Paula Tsai: The format is 6 weeks and 14 collectives, with a new show every week. On Sunday night after we close we start taking down the previous week’s exhibitions, then we start fixing the walls etc., and then Monday is the day people usually move in and start installing the next show. But it works because the nature of some of these collectives is more performative — they don’t really do much on-site, like both of this week’s participants 8mg and Irrelevant Commission.

IW: How long have you been working on this exhibition project?

PT: Since August. This show came about because I went on a couple of research trips with Bao Dong and Sun Dongdong for our forthcoming “ON | OFF” exhibition; the idea was further developed during the ICI Curatorial Intensive session at UCCA. I met these collectives for the first time and thought, “Wow, I like what they’re doing.” I wanted to do a show, because I think that how collectives practice is so interesting — in particular their relationship with institutions, because we have a different structure.

IW: In what sense?

PT: Well, we have never really worked with an experimental format such as changing the show every week and letting the artists push the rules inside the museum.

IW: That’s what’s nice about it.

PT: Usually our process is that we work with an artist for months, incubating a final proposal, and then it’s so refined, so beautifully executed — which is great, and that’s how an institution should function, but then one also thinks about other possibilities for working.
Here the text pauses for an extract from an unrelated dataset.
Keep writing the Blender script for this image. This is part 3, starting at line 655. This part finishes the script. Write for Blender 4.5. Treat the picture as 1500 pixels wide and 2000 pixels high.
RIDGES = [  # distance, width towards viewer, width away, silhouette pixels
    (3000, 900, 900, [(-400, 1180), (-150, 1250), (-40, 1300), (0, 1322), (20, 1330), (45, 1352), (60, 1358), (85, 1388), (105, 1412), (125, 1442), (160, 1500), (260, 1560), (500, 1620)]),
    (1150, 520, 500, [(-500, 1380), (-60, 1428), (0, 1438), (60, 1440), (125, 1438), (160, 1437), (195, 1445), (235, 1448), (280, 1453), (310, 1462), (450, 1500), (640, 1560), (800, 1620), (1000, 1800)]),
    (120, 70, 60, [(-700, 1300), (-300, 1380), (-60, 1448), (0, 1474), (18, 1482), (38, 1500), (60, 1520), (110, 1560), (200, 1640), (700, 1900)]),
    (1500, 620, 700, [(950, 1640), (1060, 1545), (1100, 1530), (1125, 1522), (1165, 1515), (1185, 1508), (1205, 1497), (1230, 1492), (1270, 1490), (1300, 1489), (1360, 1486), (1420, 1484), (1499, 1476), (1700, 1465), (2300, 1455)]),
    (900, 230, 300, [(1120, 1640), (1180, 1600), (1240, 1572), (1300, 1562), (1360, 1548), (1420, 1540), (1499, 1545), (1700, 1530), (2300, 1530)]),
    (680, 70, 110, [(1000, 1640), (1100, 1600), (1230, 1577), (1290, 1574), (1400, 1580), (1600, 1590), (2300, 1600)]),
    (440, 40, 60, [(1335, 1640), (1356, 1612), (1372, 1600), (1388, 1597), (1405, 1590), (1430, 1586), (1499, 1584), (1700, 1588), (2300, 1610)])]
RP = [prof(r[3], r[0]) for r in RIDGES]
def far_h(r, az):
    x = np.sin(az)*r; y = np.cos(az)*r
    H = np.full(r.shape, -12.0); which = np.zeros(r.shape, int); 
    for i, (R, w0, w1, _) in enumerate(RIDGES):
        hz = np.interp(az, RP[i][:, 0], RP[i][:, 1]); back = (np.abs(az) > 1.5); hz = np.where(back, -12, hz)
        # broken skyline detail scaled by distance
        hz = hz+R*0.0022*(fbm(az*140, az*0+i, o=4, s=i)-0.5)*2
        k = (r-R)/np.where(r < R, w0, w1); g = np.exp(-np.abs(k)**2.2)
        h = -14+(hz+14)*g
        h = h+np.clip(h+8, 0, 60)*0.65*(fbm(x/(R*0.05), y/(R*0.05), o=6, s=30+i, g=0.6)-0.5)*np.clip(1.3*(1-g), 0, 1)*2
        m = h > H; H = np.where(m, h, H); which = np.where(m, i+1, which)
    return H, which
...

IW: And you have that nice space aside from the main hall…

PT: Yes, and it’s good to do this because we are presenting these collective voices and saying “We recognise you, and we know you’re there.” I think that’s important.

IW: But there aren’t going to be any collectives in “ON | OFF,” only individual artists?

PT: No, but many of those individual artists are in collectives, so it’s a nice lead-up, seeing their collective practice first and then their individual practice.

IW: So how many of the artists in “ON | OFF” are also involved in collectives, roughly?

PT: There’s a good 20%.

IW: It really seems as if collectives are on the up at the moment.

PT: That’s definitely the trend, or the hash tag at the moment.

IW: Why now, do you think?

PT: I think it’s something that’s particular to this generation. You’ve always had collectives, but more so now just because a lot of them come out of the academic system; they’re all in studios together — Double Fly, for example, are all classmates who got together because they wanted to continue working together and hanging out after they graduated. This is very much in the spirit of that generation. Then you have ones like Guest. They didn’t go to school together but they met and then decided to come together. For a lot of them it’s about the sharing of information — they all have an abundance of information coming to them every day, and it’s much quicker and more efficient to process it within a group. What they contribute to the group and what they take away from it is significant.